Le conseguenze del taglio dei tassi sui mercati
La Banca centrale europea ha annunciato il primo taglio dei tassi dopo due anni di aumenti. È una notizia molto importante, ma che non stupisce: le dichiarazioni di vari esponenti della BCE avevano già lasciato intendere che si sarebbe arrivati a questa decisione a giugno e, infatti, i mercati non hanno reagito in maniera particolarmente rilevante al taglio.
Buona parte della novità era infatti già stata assorbita dai mercati nelle settimane precedenti al 6 giugno, quando è stato fatto l’annuncio ufficiale. L’indice composito di Standard & Poor’s sul rendimento dei titoli di stato nell’Eurozona mostra come non siano avvenute variazioni particolarmente rilevanti, se non un leggero rialzo prima del 6 giugno e un altrettanto limitato ribasso dopo l’annuncio.

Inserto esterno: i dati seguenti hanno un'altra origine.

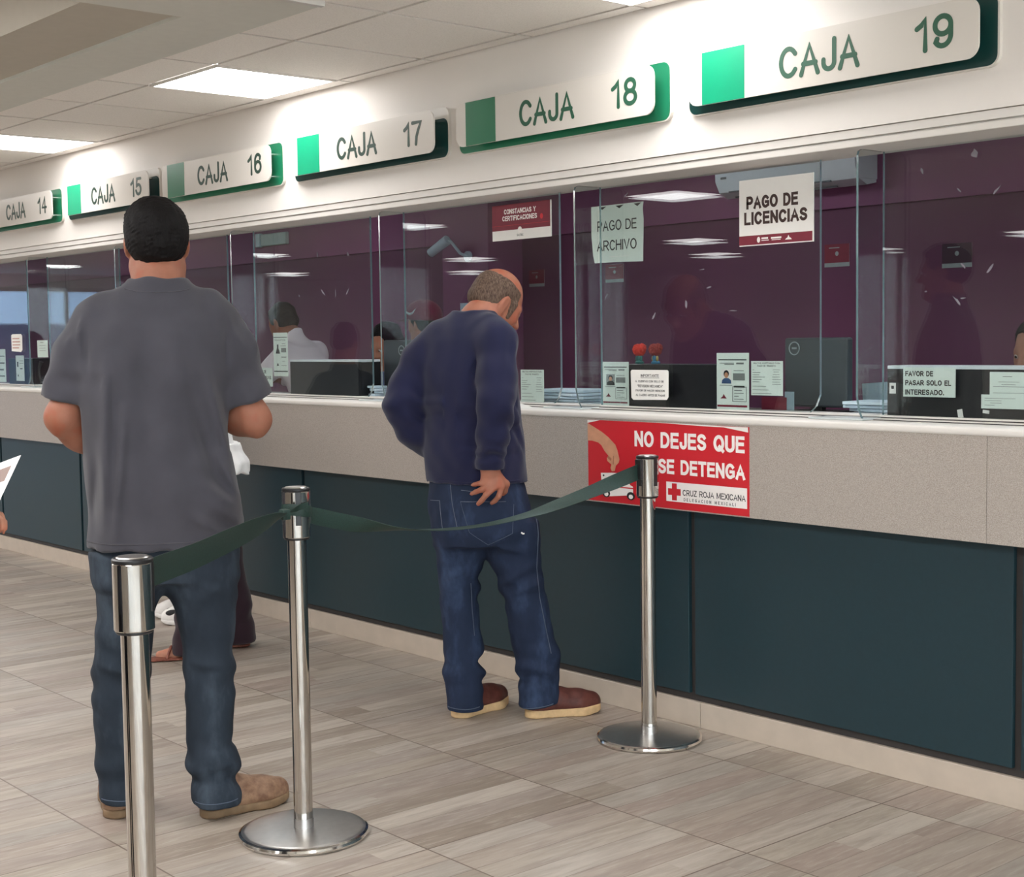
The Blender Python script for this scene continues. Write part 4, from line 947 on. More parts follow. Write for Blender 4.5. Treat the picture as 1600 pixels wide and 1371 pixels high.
def shoe(parent, heel, yaw, upper, sole, L=0.29, sole_h=0.028, top=0.11, h=0.005, name='shoe', wide=1.0):
    """heel point on the floor; yaw 0 points away from the viewer, positive turns right"""
    a = math.radians(-yaw); R = np.array(Matrix.Rotation(a, 3, 'Z')); k = L/0.29
    T = lambda x, y, z: np.array(heel)+R @ np.array((x*wide, y*k, z))
    lo = np.array(heel)-0.12; hi = np.array(heel)+0.12
    for p in (T(-.09, -.04, 0), T(.09, -.04, 0), T(-.09, .33, 0), T(.09, .33, 0)): lo = np.minimum(lo, p-0.02); hi = np.maximum(hi, p+0.02)
    lo[2] = -0.02; hi[2] = top+0.06
    U = Field(lo, hi, h)
    U.chain([T(0, .042, .055), T(0, .12, .060), T(0, .185, .044), T(0, .245, .036)], [.038, .040, .040, .033], .03)
    U.chain([T(0, .05, .045), T(0, .07, top)], [.038, .043], .02)
    U.chain([T(0, .04, sole_h+.012), T(.004, .20, sole_h+.01), T(0, .25, sole_h+.01)], [.036, .042, .034], .02)
    U.plane((0, 0, sole_h-0.004), (0, 0, -1)); U.plane((0, 0, top+.02), (0, 0, 1))
    o = U.mesh(name, upper, parent)
    Sx = Field(lo, hi, h)
    pts = [T(0, .040, 0), T(0, .12, 0), T(.005, .20, 0), T(.002, .245, 0)]; rs = [.042*wide, .037*wide, .048*wide, .040*wide]
    x, y, z = Sx.ax[0][:, None, None], Sx.ax[1][None, :, None], Sx.ax[2][None, None, :]
    for i in range(3):
        p, q = pts[i], pts[i+1]; ab = q-p; l2 = ab@ab
        t = np.clip(((x-p[0])*ab[0]+(y-p[1])*ab[1])/l2, 0, 1)
        d = np.sqrt((x-p[0]-t*ab[0])**2+(y-p[1]-t*ab[1])**2)-(rs[i]+(rs[i+1]-rs[i])*t)+0*z
        hh = np.maximum(.03-np.abs(Sx.D-d), 0)/.03; Sx.D = (np.minimum(Sx.D, d)-hh*hh*.0075).astype(np.float32)
    # slightly raised toe, flat below the heel
    ty = ((x-heel[0])*R[0, 1]+(y-heel[1])*R[1, 1])/k
    lift = 0.012*np.clip((ty-.20)/.09, 0, 1)**2
    Sx.D = np.maximum(Sx.D, np.maximum(lift-z, z-sole_h-lift*.6)).astype(np.float32)
    Sx.mesh('sole', sole, o, 1)
    return o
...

L’effetto sui mercati è stato comunque poco rilevante. Non solo perché la riduzione dei tassi di interesse è stata piuttosto limitata (0,25 punti percentuali), ma anche perché la decisione della BCE lascia comunque moltissimo spazio all’incertezza. Christine Lagarde e il suo board sono stati infatti molto chiari: il taglio dei tassi di questo mese non si tradurrà necessariamente in una strategia di progressivo abbassamento del costo del denaro. In pratica, il fatto che i tassi siano stati abbassati non significa che continueranno ad abbassarsi anche nei mesi successivi. Per quanto sotto controllo, l’inflazione è infatti ancora oggi al di sopra dell’obiettivo della BCE (l’ultimo dato era al 2,6 per cento nell’Eurozona, contro un target del 2 per cento) e il rischio che torni a crescere è ancora molto concreto.

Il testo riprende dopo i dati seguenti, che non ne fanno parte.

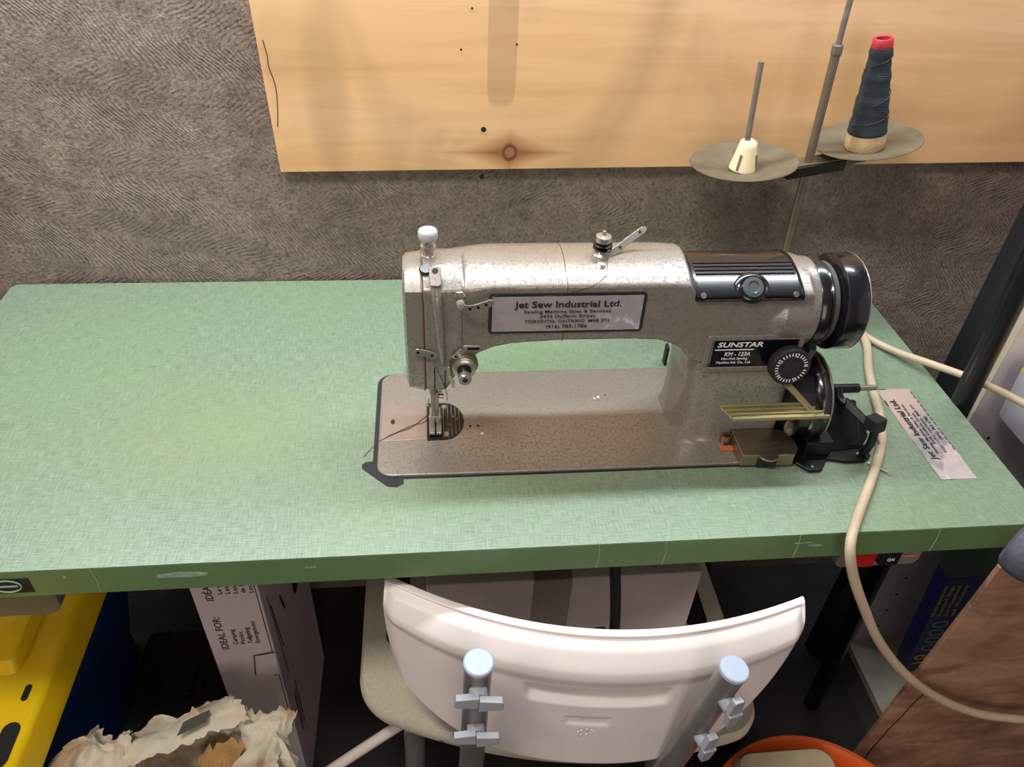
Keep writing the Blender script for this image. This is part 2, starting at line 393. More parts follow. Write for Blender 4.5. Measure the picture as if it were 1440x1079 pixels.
# steel legs
for x, y in ((.262, .42), (1.09, .42)):
    bm = B(); box(bm, x-.02, x+.02, y-.03, y+.03, .045, TH-.0395); box(bm, x-.022, x+.022, y-.30, y+.08, 0.0, .045); box(bm, x-.03, x+.03, y-.27, y+.05, TH-.048, TH-.0395)
    finish('leg', bm, mat('dark green steel', lin(30, 36, 36), .5), tb, bevel=.003)
# shallow metal drawer hung under the left end
bm = B()
pts = rrect(.26, .044, .018, 6, .082, 0); pts = [(x, z if z < 0 else .022) for x, z in pts]
prism(bm, pts, (0, .012, .686), (1, 0, 0), (0, 0, 1), (0, 1, 0), .22)
finish('drawer', bm, mat('grey drawer metal', lin(112, 110, 116), .4, .5, var=.1), tb, bevel=.002)
# power switch
sw = B(); prism(sw, rrect(.098, .040, .009, 5), (1.083, .012, .6935), (1, 0, 0), (0, 0, 1), (0, 1, 0), .05)
swo = finish('power_switch', sw, mat('grey switch box', lin(132, 126, 120), .45), tb, bevel=.002); swo['label'] = 'grey switch box with red and black buttons'
bm = B(); box(bm, 1.0475, 1.072, .004, .013, .683, .706); finish('off_button', bm, mat('red button', lin(176, 26, 34), .35), swo, bevel=.0015)
bm = B(); box(bm, 1.078, 1.101, .004, .013, .684, .706); finish('on_button', bm, M_black, swo, bevel=.0015)
bm = B(); text(bm, 'ON', (1.0895, .0035, .6925), (1, 0, 0), (0, 0, 1), .005, .008, .01, align='CENTER'); plain('on_lettering', bm, M_white, swo)
bm = B(); box(bm, 1.104, 1.124, .0105, .0125, .6895, .6925); plain('warning_strip', bm, mat('orange print', lin(220, 130, 100), .5), swo)
# knee lifter
bm = B(); tube(bm, [(.71, .10, .705), (.775, .04, .70), (.7845, .03, .69), (.789, .0, .62), (.79, -.01, .56), (.7895, -.012, .53)], .0062, 12, 5)
kl = finish('knee_lifter', bm, M_blackm, tb, smooth=True)
bm = B(); box(bm, .766, .782, -.012, .004, .51, .60, Matrix.Translation((0, 0, 0))); finish('knee_pad', bm, M_rub, kl, bevel=.004)

# ---------------------------------------------------------------- sewing machine
sm = empty('sewing_machine', (.78, .19, TH), 'industrial sewing machine in grey-beige hammertone with black handwheel, let into green table', 'sewing machine')
YF, YB = .145, .232
bm = B(); prism(bm, rrect(BX1-BX0, BY1-BY0, .017, 8, (BX0+BX1)/2, (BY0+BY1)/2), (0, 0, TH-.012), (1, 0, 0), (0, 1, 0), (0, 0, 1), .0155)
bed = finish('bed', bm, M_ham, sm, bevel=.0015)
BZ = TH+.0035
def sec(x, yf, yb, zb, zt, zc, n=16):
    zt -= .008 if zt > .98 else .009
    pts = [(x, yf+.002, zb), (x, yf, zb+.004)]
    for i in range(6): pts.append((x, yf, zb+.004+(zc-zb-.004)*(i+1)/6))
    ym, w = (yf+yb)/2, (yb-yf)/2
    for i in range(1, n):
        t = i/n; k = t/.55 if t < .55 else (1-t)/.45
        pts.append((x, yf+(yb-yf)*t, zc+(zt-zc)*(1-(1-k)**1.9)))
    for i in range(6): pts.append((x, yb, zc-(zc-zb-.004)*i/6))
    pts += [(x, yb, zb+.004), (x, yb-.002, zb)]
    return pts
bm = B()
loft(bm, [sec(x, yf, yb, zb, zt, zc) for x, yf, yb, zb, zt, zc in (
    (.585, .1425, .224, .838, .984, .962), (.606, .1425, .224, .838, .984, .962), (.611, .1428, .226, .846, .984, .962), (.618, .1428, .228, .860, .984, .962), (.626, .143, .230, .872, .984, .962),
    (.640, .145, .231, .884, .985, .964), (.655, .1455, YB, .891, .985, .965), (.675, YF, YB, .8955, .985, .965), (.72, YF, YB, .898, .985, .965),
    (.80, YF, YB, .898, .985, .965), (.83, YF, YB, .896, .985, .965), (.848, YF, YB, .889, .985, .963), (.852, YF, YB, .886, .985, .963), (.858, YF, YB, .880, .973, .951), (.868, YF, YB, .868, .973, .951),
    (.92, YF, YB, .85, .973, .951), (.985, YF, YB, .86, .973, .951))])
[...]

Questa mancanza di forward guidance, così si definisce in gergo la scelta di una banca centrale di anticipare le proprie decisioni ai mercati, rende ancora piuttosto titubanti gli investitori. Chi opera sui mercati non vuole infatti rischiare di muoversi come se i tassi fossero destinati a scendere, con il rischio che poi questo non avvenga.

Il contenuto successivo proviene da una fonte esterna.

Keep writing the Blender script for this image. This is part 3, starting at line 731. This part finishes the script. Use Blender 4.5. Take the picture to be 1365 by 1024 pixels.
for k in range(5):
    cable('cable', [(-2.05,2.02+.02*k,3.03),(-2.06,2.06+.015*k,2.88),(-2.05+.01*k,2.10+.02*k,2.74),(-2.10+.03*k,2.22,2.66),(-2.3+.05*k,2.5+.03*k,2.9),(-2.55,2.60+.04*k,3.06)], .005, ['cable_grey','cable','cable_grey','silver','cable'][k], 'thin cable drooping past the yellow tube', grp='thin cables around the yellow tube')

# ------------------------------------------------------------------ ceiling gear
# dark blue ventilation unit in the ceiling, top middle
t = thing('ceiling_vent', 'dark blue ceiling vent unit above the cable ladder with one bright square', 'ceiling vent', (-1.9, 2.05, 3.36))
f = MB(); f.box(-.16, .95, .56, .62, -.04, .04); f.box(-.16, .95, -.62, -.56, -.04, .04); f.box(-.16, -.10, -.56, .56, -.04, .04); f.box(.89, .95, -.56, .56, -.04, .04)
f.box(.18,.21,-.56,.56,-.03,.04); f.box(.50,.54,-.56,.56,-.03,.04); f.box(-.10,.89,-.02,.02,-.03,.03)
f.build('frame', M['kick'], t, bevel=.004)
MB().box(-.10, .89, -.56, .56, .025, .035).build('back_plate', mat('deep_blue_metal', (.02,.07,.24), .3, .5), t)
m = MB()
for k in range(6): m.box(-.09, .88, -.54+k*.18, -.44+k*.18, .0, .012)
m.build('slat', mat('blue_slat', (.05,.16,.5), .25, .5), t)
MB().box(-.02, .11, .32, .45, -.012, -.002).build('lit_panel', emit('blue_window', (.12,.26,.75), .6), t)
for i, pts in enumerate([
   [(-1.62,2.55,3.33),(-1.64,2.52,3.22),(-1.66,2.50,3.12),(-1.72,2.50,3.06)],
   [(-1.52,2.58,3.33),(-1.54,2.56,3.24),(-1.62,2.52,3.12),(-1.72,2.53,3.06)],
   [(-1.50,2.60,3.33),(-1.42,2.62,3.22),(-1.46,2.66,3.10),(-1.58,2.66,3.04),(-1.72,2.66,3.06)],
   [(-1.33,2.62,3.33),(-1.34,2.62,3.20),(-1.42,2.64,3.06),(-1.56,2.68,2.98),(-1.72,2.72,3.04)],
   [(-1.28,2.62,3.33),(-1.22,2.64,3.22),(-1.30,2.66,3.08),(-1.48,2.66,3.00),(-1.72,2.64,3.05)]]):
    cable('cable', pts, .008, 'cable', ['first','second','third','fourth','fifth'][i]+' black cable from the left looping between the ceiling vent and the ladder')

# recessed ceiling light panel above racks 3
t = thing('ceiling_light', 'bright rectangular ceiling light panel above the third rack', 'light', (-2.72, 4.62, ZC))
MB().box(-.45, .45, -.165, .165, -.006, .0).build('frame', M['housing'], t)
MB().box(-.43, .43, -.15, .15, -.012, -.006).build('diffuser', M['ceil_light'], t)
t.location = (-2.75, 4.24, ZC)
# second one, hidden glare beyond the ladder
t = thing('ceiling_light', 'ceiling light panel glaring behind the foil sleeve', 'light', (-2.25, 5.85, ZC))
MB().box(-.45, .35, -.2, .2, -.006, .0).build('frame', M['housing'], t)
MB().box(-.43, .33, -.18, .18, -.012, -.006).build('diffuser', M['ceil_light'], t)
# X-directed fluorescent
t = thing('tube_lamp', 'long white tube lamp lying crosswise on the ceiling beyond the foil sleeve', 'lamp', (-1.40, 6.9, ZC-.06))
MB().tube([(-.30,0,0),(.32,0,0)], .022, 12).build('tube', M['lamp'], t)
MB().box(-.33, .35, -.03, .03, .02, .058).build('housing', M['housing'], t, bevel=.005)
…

La decisione della BCE resta storica, non solo perché segna un primo allentamento di una politica monetaria che era diventata restrittiva con una rapidità che si era vista poche altre volte in passato, ma anche perché, contrariamente a quanto ci si aspettava, la Banca centrale europea non ha aspettato che fossero gli Stati Uniti ad abbassare i tassi per primi.
Il fatto che a innescare l’impennata dell’inflazione fosse stata innanzitutto la crisi energetica, ormai rientrata grazie agli sforzi dell’Unione europea di diversificare le proprie fonti, fa pensare comunque che il percorso di abbassamento dei tassi non si fermi qui, anche se, come detto, è ancora molto difficile prevedere a che livello potrà essere il costo del denaro nei prossimi sei o dodici mesi. Anche il fatto che le economie europee stiano faticando non poco a crescere fa pensare che il rischio di un ritorno dell’inflazione sia più lontano, ma lo spettro della stagflazione, ossia bassa crescita economica e alta inflazione, continua ad aggirarsi per l’Europa.
Per il momento, i mercati reagiscono cauti alla scelta di Lagarde e attendono le sue prossime mosse.